At a separate rally led by the Communist Party of Turkiye, demonstrators employed funeral imagery to symbolize their call for NATO’s dissolution. Party member Cem Demirok criticized the alliance’s justification for increased military expenditures as a pretext to enrich the arms industry, saying such spending is financed through tax policies that ultimately impoverish people while enabling conflicts abroad.
The protests intensified in Ankara, where authorities imposed a ban on demonstrations ahead of the summit. Despite the restrictions, police detained more than 100 individuals during a Sunday protest, according to the Cumhuriyet daily.
Analysts suggest that public dissent over the NATO spending goals reflects broader anxieties about the domestic ramifications of escalating militarization. Baris Doster, a scholar at Marmara University in Istanbul, described NATO as more than a defense organization, characterizing it as an institution with entrenched economic, political, and ideological interests led by the United States.
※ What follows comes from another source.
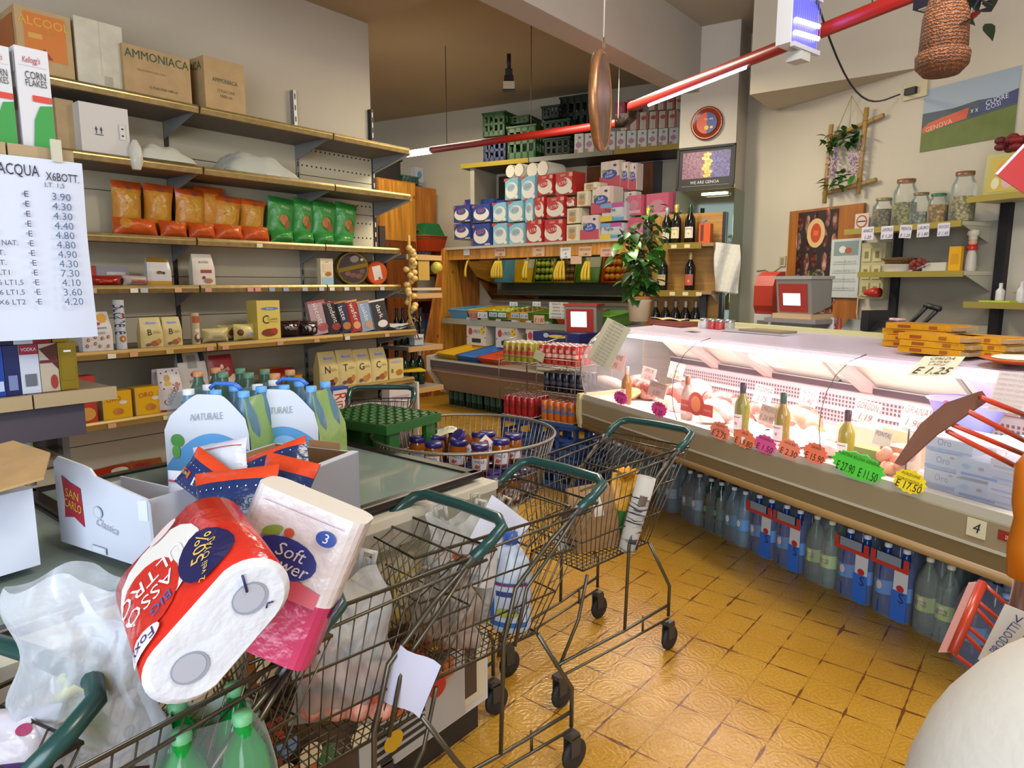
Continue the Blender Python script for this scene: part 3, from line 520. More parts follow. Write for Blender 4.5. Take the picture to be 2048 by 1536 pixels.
def mk_crate(w, d, h, c, wall=.012, slots=3, lip=True, open_top=True):
    mb = MB(); m = mat(c, .45) if isinstance(c, str) else c
    mb.box(-w/2, w/2, -d/2, d/2, 0, .012, m)
    for (x0, x1, y0, y1, ax) in ((-w/2, w/2, -d/2, -d/2+wall, 0), (-w/2, w/2, d/2-wall, d/2, 0), (-w/2, -w/2+wall, -d/2, d/2, 1), (w/2-wall, w/2, -d/2, d/2, 1)):
        mb.box(x0, x1, y0, y1, 0, h*.22, m); mb.box(x0, x1, y0, y1, h*.82, h, m); mb.box(x0, x1, y0, y1, h*.46, h*.56, m)
        L = (x1-x0) if ax == 0 else (y1-y0); n = slots+1
        for i in range(n+1):
            a = -L/2+(L-.03)*i/n
            if ax == 0: mb.box(a, a+.03, y0, y1, 0, h, m)
            else: mb.box(x0, x1, a, a+.03, 0, h, m)
    if lip: mb.box(-w/2-.012, w/2+.012, -d/2-.012, -d/2, h-.02, h, m); mb.box(-w/2-.012, w/2+.012, d/2, d/2+.012, h-.02, h, m); mb.box(-w/2-.012, -w/2, -d/2, d/2, h-.02, h, m); mb.box(w/2, w/2+.012, -d/2, d/2, h-.02, h, m)
    return mb
def mk_bin(w, d, h, c, sp=1.0, t=.78):
    mb = MB(); m = mat(c, .35); q = lambda k, z: [(-w/2*k, -d/2*k, z), (w/2*k, -d/2*k, z), (w/2*k, d/2*k, z), (-w/2*k, d/2*k, z)]
    a, b = q(t, 0), q(1, h); a2, b2 = q(t-.03, .01), q(.97, h)
    for A, B in ((a, b), (a2, b2)):
        for i in range(4): j = (i+1) % 4; mb.quad(A[i], A[j], B[j], B[i], m)
    for i in range(4): j = (i+1) % 4; mb.quad(b[i], b[j], b2[j], b2[i], m)
    mb.add(a, [(0, 3, 2, 1)], m); mb.add(a2, [(0, 1, 2, 3)], m)
    for i in range(4): j = (i+1) % 4; mb.tube([b[i], b[j]], .008, m, 4)
    return mb
# things on / in the cabinet
on(CB, -.95, .25, 2.822, MB().box(-.28, .28, -.15, .15, 0, .26, mat('1a1714', .8)).prism([(-.3, -.17), (.3, -.17), (.28, .17), (-.3, .15)], .26, .3, mat('151312', .8)), 'dark_box', 'black bulky box on top of the pine cabinet', 'box')
on(CB, -.5, .2, 2.822, mk_crate(.3, .2, .1, '3a5a50'), 'grey_green_basket', 'small grey-green basket on top of the pine cabinet', 'basket')
on(CB, -.28, .2, 2.822, mk_carton(.14, .24, .1, 'a8aeb4', [('e', 0, .6, .3, .2, '5a80a8'), ('r', -.5, 0, .5, .2, '7a8a9a')]), 'small_carton', 'small blue and white carton on top of the pine cabinet', 'box')
s, z = CB.px(868, 490, -.12)
on(CB, s, -.02, 1.93, mk_bin(.42, .3, .2, 'b8421c'), 'orange_bin', 'orange plastic bin hanging on the side of the pine cabinet', 'bin')
on(CB, s, -.02, 2.10, mk_bin(.4, .28, .2, '1f6a3c', t=.6), 'green_bin', 'green plastic bin nested on the orange one by the pine cabinet', 'bin', post=Matrix.Rotation(R(180), 4, 'X') @ Matrix.Translation((0, 0, -.2)))
on(CB, -.22, .16, 1.65, mk_pillow(.3, .4, .16, mat('7f93b4', .3, kind='crinkle'), [('e', 0, .6, .3, .2, 'd0d4d0'), ('r', -.4, .85, .4, .97, '9a3a44'), ('e', .1, .3, .2, .12, '2f4a80')]), 'tissue_pack', 'blue and white wrapped pack on a cabinet shelf left of the produce stand', 'paper pack')
on(CB, -.24, .2, 1.281, mk_carton(.34, .31, .2, 'b9b4a2'), 'white_carton', 'plain white carton on the middle shelf of the pine cabinet', 'box')
for i in range(2): on(CB, -.33+.17*i, .2, .781, mk_carton(.15, .3, .15, '3e62a0', [('r', -.4, .7, .4, .95, 'a83a44'), ('e', 0, .4, .3, .15, '8fb0d8')]), 'water_pack', 'small blue pack with red top on the lower cabinet shelf', 'bottle pack', 'blue packs in the cabinet')
# --- narrow wall shelves and bottles just beyond the gondola end
m_bot = mat('12201a', .12); m_gold2 = mat('a08238', .3, metal=.6); m_foil = mat('b99d42', .3, metal=.6)
def mk_bottle(h=.3, r=.037, body='1d2a1e', foil='8a7430', lab='cfc8b8', labc=None, n=16, alpha=1):
    mb = MB(); B = mat(body, .08, alpha=alpha) if alpha < 1 else mat(body, .1); F = mat(foil, .35, metal=.4)
    pr = [(r*.9, 0), (r, .01), (r, h*.56), (r*.9, h*.64), (r*.42, h*.76), (r*.38, h*.86)]
    mb.lathe(pr, B, n); mb.lathe([(r*.40, h*.76), (r*.42, h*.88), (r*.44, h*.985), (r*.3, h), (.001, h)], F, n)
    f = lambda u, v, e: ((r+e)*math.sin(u*2), -(r+e)*math.cos(u*2), v*h); f.asp = 4*r/h
    P = [('r', -.42, .14, .42, .42, lab), ('r', -.3, .36, .3, .375, '6a5a44'), ('e', 0, .25, .1, .03, labc or '7a6a50')]
    mb.prints(f, P); return mb
ws = empty('bottle_shelf', 'small brass-edged wall shelf rack just past the end of the left shelving', 'shelf', GO.M(.55, .0, 0))
for z in (1.72, 1.42, 1.0, .66):
    mb = MB(); mb.box(-.5, -.12, -.3, 0, z-.03, z, m_shelf); mb.box(-.5, -.12, -.31, -.3, z-.04, z, mat('b08a5a', .4)); mb.build('shelf', ws)
mb = MB(); mb.box(-.5, -.44, 0, .02, 0, 1.95, mat('2a1c14', .6)); mb.build('back_panel', ws)
for i in range(5): on(GO, .09+.065*i, -.13, 1.001, mk_bottle(.3, .03, '0f1512', '2a2f40', '1c1c20'), 'wine_bottle', 'dark wine bottle in the row beyond the chocolate cartons', 'bottle', 'dark bottles past the end of the left shelving')
for i in range(4): on(GO, .09+.085*i, -.12, .661, mk_bottle(.3, .04, '12301a', 'd0d0c8' if i == 3 else '1a2a1c', '14301c'), 'green_bottle', 'dark green bottle on the lowest wall shelf past the left shelving', 'bottle', 'green bottles past the end of the left shelving')
on(GO, .2, -.24, 1.005, MB().box(-.05, .05, -.03, .03, 0, .06, '9a9ea4').box(-.06, .04, -.04, .03, .06, .085, 'b8b8b4'), 'small_packets', 'small white packets stacked in front of the dark bottles', 'packet')
on(GO, .28, -.2, 1.722, MB().box(-.16, .16, -.09, .05, -.28, -.26, 'b0a084').box(-.1, .02, -.1, -.06, -.2, .0, 'a8863c').sphere((.1, -.1, -.1), .05, K('a89a30'), 8, 6), 'hanging_gift_box', 'small gold gift packets beside the orange tin', 'packet')
# --- garlic braid
mb = MB(); rn = random.Random(5); s, z = GO.px(817, 470, -.35)
mb.tube([(0, 0, 0), (.01, 0, -.25), (-.01, 0, -.6), (.03, 0, -.75)], .012, mat('a8864a', .8), 6)
for k in range(22): a = rn.uniform(0, 6.28); zz = -.1-.5*k/22; mb.sphere((.035*math.cos(a), .03*math.sin(a)-.01, zz), .026, mat('c9a860', .6), 8, 6, .9)
for k in range(8): a = k*.8; mb.tube([(0, 0, -.62), (.08*math.cos(a), .05*math.sin(a), -.66-.02*k)], .006, mat('8a6a3c', .8), 4)
on(GO, s, -.35, z, mb, 'garlic_braid', 'braid of garlic bulbs hanging at the right end of the left shelving', 'garlic')

# --- produce stand
st = empty('produce_stand', 'wooden produce display stand with sloping sides, mirror and low refrigerated counter', 'produce stand', PR.M())
def s_(name, mb, lab=None): o = mb.build(name, st); (tag(o, lab) if lab else None); return o
wz0, wz1 = 1.80, 1.93
mb = MB(); mb.box(-.62, 2.45, .5, .56, wz0, wz1, m_wood2); s_('fascia_beam', mb)
mb = MB(); mb.box(-.66, 2.45, .46, 1.15, wz1, wz1+.03, mat('b8b09a', .4)); s_('top_board', mb)
mb = MB(); mb.ext([(.46, 1.95), (.62, 1.95), (.98, 0), (.2, 0), (.3, .3)], -.66, -.62, m_wood2, 'x'); mb.ext([(.46, 1.95), (1.1, 1.95), (1.1, 0), (-.05, 0)], -.70, -.66, m_wood, 'x'); s_('side_panel', mb)
mb = MB(); mb.box(-.62, 2.45, 1.08, 1.1, 0, 1.93, mat('bdb5a2', .6)); s_('back_panel', mb)
mb = MB(); mb.box(-.45, 2.45, .95, .96, 1.0, 1.17, mat('8a8a84', .4)); s_('lower_back', mb)
# inclined mirror above the bins
mb = MB(); mb.quad((-.35, 1.04, 1.274), (2.4, 1.04, 1.274), (2.4, .58, 1.78), (-.35, .58, 1.78), mat('c4c8b8', .03, metal=1)); mb.box(-.37, 2.42, 1.02, 1.06, 1.235, 1.272, mat('7c6a50', .4)); s_('mirror', mb, 'inclined mirror behind the fruit bins')
mb = MB(); mb.box(-.5, 2.45, .3, .96, 1.02, 1.045, mat('8f8f88', .4)); mb.box(-.5, 2.45, .29, .3, .98, 1.05, mat('9c9880', .35, metal=.4)); s_('bin_shelf', mb)
# low refrigerated counter
m_cw = mat('bdb8ac', .4); m_cd = mat('4a2f1e', .35); prof = [(-.3, .60), (-.28, .50), (-.3, .42), (-.12, .2), (.25, .12), (1.0, .12), (1.0, .60)]
mb = MB(); mb.ext([(-.33, .63), (-.33, .45), (-.12, .17), (.3, .08), (1.0, .08), (1.0, .72), (.6, .72)], -.06, -.0, m_cw, 'x'); s_('end_cap', mb)
mb = MB(); mb.ext([(-.3, .60), (-.29, .47), (-.1, .2), (.25, .12), (1.0, .12), (1.0, .60)], 0, 2.85, mat('8a7a68', .4), 'x'); s_('counter_body', mb)
mb = MB(); mb.box(0, 2.85, -.315, -.285, .5, .585, m_cd); mb.box(0, 2.85, -.32, -.28, .585, .605, mat('c8c0a8', .25, metal=.6)); mb.box(0, 2.85, -.31, -.29, .455, .47, mat('a86a50', .3)); s_('bumper', mb)
mb = MB(); mb.box(0, 2.85, .3, .9, 0, .12, '14100e'); s_('plinth', mb)
# display trays on the counter
for i, (c, nm) in enumerate([('d0a416', 'yellow'), ('3a6cae', 'blue'), ('c8481c', 'orange')]):
    on(PR, .22+.36*i, .06, .615, mk_bin(.36, .62, .09, c), 'display_tray', 'empty %s plastic tray on the low refrigerated counter' % nm, 'tray', post=Matrix.Rotation(R(7), 4, 'X'))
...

Raising the defense spending target, he noted, would largely benefit the U.S. defense industry by compelling allies to purchase more weapons and military equipment, thereby imposing costs on their own economies.
As the summit convenes, NATO member states are expected to discuss mechanisms to implement the defense expenditure commitments amid both internal concerns and external geopolitical pressures, with the issue remaining a point of contention among the alliance and its constituents.